Sunday, March 4, 2007

Milk Paint pt.2

This is a photo of a chair that my neighbor Bob Brown bought from me a number of years ago. Bobby is a hay farmer and cuts firewood. Bobby is in his seventies and has a bad back (he needs a supportive chair) and as I help him unload our firewood, I am always fascinated by his hands. They are farmers hands, the size of a baseball mitt and rougher than anything they touch. When I set out to make a chair for him, I decided that the hands on his chair should reflect the man, so I designed it with extra large knuckles, forgoing any tight spots that his fingers couldn't reach. Every night, Bobby sits in his chair and as you can see, rubs those knuckles. There are few things that make me swell with pride like thinking of Bobby in this chair.

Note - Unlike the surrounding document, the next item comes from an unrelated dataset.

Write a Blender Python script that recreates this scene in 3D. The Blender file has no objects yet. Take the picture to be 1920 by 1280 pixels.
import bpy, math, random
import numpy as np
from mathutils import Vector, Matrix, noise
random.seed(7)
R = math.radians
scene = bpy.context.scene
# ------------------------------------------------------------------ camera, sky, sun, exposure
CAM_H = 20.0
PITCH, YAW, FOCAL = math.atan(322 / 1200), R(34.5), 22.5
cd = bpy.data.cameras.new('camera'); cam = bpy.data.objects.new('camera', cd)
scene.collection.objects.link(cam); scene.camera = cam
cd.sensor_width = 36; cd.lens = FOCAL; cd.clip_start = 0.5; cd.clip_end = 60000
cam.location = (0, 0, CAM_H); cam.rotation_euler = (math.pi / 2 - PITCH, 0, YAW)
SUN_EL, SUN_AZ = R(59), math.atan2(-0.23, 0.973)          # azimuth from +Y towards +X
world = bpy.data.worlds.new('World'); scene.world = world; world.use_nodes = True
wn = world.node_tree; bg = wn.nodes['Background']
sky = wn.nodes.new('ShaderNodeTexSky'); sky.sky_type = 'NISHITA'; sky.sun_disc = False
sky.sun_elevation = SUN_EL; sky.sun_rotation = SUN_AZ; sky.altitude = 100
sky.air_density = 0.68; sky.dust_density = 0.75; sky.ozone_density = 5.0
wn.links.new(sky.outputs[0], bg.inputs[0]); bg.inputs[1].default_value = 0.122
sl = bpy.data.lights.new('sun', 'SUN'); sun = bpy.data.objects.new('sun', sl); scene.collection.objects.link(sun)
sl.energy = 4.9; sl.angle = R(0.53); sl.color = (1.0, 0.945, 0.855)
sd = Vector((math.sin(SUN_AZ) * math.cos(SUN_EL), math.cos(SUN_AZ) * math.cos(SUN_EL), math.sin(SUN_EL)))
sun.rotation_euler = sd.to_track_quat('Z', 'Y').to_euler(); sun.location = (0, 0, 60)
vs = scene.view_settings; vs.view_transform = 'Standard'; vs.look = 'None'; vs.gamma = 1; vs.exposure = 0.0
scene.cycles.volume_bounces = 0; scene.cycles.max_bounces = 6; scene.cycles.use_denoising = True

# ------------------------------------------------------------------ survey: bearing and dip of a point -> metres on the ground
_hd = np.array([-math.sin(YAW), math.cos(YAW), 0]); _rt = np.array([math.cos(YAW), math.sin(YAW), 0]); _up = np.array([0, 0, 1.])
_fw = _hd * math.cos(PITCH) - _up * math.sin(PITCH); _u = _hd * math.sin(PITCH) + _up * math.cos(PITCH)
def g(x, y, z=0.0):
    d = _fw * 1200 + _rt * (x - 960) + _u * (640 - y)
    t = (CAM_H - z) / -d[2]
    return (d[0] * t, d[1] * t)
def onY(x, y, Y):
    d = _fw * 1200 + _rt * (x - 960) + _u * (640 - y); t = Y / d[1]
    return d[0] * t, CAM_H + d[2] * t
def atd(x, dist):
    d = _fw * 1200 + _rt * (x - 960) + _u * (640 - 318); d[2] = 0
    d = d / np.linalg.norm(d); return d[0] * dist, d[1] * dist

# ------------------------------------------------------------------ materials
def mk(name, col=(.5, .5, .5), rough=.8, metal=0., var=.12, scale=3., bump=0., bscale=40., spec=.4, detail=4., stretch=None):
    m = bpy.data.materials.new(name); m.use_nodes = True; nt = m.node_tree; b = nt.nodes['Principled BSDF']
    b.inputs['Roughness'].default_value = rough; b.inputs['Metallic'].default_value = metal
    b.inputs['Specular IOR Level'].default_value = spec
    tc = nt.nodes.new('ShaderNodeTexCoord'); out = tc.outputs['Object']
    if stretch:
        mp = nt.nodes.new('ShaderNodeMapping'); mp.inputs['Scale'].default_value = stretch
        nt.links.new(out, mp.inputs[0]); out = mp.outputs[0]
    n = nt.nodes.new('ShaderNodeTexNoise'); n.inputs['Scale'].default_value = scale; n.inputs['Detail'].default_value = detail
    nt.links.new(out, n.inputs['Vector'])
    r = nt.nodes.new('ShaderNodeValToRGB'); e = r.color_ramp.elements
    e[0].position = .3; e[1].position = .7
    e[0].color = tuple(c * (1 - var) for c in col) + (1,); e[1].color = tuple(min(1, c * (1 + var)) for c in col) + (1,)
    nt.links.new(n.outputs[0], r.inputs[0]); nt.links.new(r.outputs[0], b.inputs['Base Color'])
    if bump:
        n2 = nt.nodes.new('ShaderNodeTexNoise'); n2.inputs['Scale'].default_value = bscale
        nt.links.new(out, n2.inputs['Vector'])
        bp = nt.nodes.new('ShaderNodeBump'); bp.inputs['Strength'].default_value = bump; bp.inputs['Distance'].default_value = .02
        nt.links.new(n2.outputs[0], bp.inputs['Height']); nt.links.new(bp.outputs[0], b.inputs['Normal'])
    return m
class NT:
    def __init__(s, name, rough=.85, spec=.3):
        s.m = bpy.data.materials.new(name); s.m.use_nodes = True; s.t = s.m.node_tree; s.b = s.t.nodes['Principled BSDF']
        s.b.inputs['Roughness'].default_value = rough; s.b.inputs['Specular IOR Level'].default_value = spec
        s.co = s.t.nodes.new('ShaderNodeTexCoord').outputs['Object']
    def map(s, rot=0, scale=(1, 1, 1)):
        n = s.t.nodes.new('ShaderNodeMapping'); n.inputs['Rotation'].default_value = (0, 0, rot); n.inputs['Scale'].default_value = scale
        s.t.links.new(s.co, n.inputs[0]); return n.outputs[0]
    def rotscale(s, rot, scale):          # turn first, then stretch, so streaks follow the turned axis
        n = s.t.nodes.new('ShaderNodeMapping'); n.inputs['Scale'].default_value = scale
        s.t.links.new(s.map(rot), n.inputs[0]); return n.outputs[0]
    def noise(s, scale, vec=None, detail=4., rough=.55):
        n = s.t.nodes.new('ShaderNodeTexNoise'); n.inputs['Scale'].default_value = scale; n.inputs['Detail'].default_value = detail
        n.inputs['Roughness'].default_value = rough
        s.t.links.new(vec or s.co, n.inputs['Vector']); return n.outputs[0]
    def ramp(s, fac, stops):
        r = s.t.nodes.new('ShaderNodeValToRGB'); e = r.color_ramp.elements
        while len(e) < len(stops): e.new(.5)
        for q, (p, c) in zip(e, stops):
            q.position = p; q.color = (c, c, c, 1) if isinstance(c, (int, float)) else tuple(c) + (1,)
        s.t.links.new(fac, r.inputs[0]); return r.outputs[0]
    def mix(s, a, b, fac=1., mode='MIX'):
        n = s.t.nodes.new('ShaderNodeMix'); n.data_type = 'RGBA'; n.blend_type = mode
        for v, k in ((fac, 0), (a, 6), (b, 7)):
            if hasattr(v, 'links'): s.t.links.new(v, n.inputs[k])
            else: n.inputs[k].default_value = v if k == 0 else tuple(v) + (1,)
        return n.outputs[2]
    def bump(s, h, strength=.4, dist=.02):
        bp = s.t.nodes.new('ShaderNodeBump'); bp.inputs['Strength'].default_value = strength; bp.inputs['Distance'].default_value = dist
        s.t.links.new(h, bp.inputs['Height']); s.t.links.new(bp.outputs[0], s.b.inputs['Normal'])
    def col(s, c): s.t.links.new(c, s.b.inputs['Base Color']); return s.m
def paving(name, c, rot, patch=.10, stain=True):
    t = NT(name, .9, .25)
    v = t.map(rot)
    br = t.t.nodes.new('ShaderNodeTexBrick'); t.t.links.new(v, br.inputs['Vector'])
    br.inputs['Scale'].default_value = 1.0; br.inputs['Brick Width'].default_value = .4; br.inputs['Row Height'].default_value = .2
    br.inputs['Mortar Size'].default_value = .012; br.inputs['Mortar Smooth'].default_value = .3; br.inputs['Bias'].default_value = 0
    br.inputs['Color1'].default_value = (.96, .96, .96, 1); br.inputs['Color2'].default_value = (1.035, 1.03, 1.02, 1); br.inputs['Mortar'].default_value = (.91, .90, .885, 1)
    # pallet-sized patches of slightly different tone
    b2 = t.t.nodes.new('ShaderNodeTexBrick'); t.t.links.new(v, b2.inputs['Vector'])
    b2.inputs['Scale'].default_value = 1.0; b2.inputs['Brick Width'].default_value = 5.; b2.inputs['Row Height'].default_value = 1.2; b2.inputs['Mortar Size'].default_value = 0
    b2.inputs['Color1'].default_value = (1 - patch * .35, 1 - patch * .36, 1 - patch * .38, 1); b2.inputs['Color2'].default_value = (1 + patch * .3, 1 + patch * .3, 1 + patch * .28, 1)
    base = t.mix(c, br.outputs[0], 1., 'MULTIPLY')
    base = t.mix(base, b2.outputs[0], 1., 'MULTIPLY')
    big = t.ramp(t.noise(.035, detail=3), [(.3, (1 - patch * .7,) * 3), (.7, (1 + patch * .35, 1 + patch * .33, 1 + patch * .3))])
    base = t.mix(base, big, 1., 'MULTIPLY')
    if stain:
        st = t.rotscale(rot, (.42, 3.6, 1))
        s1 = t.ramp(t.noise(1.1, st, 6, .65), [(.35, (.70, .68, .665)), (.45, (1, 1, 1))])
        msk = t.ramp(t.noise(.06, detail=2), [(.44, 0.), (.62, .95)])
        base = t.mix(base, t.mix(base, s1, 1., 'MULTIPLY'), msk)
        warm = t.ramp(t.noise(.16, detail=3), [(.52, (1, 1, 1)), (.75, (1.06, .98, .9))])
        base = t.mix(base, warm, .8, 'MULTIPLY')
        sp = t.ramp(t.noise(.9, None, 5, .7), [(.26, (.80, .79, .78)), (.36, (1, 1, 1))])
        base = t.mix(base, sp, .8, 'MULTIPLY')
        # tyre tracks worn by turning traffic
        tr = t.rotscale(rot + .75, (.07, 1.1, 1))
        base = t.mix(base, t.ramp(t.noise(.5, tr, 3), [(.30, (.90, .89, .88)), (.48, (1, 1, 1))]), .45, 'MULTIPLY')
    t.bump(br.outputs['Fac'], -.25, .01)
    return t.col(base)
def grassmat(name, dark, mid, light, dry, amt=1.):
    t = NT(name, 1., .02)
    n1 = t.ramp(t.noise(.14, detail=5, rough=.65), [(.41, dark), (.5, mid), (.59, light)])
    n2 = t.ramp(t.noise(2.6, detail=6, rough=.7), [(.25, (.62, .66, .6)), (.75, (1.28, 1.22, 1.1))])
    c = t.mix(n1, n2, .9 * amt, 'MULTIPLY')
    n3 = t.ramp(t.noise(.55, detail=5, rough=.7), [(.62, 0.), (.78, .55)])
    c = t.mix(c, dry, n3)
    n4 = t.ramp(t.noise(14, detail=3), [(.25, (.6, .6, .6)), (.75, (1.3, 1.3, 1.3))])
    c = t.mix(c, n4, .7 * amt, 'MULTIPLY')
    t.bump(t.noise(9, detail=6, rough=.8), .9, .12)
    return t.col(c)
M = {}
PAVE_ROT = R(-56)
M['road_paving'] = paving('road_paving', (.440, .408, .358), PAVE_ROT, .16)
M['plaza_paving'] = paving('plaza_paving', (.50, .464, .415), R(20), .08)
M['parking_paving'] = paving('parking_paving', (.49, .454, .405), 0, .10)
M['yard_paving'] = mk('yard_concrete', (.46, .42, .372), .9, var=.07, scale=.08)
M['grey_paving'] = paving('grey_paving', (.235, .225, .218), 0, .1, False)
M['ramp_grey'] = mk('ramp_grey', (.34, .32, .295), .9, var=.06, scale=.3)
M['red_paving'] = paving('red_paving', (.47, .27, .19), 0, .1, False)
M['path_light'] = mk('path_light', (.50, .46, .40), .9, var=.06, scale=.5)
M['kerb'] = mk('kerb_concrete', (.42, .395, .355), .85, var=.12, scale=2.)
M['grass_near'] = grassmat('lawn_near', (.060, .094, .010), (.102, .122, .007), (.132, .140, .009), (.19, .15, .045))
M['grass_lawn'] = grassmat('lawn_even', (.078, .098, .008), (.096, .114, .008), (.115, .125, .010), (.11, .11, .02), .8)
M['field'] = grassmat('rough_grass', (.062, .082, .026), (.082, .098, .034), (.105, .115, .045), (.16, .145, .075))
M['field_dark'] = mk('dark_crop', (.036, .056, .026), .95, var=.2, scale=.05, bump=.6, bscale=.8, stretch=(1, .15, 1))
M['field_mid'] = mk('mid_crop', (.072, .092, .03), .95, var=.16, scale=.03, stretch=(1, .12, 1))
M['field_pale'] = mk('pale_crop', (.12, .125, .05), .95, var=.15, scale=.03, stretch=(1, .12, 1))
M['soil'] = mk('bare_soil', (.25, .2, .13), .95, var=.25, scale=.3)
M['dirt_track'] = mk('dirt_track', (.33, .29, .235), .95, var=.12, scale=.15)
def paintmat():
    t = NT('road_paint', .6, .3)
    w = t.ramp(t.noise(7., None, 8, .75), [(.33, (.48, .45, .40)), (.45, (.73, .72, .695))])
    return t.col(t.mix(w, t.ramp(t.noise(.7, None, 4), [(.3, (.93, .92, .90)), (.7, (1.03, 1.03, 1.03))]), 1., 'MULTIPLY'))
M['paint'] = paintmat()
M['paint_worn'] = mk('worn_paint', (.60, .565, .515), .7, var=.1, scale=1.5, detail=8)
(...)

On to applying milk paint. In the earlier post I addressed the mixing process, so now we have a cup of premium creamy paint. Next is thinning the paint to apply it. For most solid color chairs or undercoats, this is probably a fine ratio. Before applying the paint, make sure that the wood is clean and free of oils. Milk paint dries so fast that it creates a dramatic surface tension, if the surface is contaminated, the paint bond can break. I actually heat pine seats with a heat gun (liquefying the surface sap) and rinse it with naptha (wear gloves and ventilate well). In first coat of paint on a pine seat I also use the extra bond product sold by the Milk Paint companies, following the directions on the bottle. When brushing on the paint, I am careful to always paint one part at a time and to work back into the wet edge of the paint. Milk paint dries so fast that returning to an area that has started to dry can result in having it build up (as opposed to blend in) and shift colors! The first coat will look pretty rough and soak in quickly. Later coats will go on smoother. A quick tip is that if you aren't looking at it, you aren't painting it. To paint the inside of legs or around the turnings, follow the brush will your eyes. Milk paint doesn't just flow into every little spot, you have to put it there. It's critical that you let the paint dry thoroughly in between coats, 6 hours or overnight will do. I know, it seems dry after a few minutes, but the paint is so soft still that recoating it will desolve the previous layer and cause potential adhesion issues. In between coats, you might want to check for areas of raised grain. After letting the paint harden, these areas are easily sanded. I don't burnish the chair inbetween coats, which might cause adhesion issues. Just let it harden and paint it again. More on burnishing and oiling later.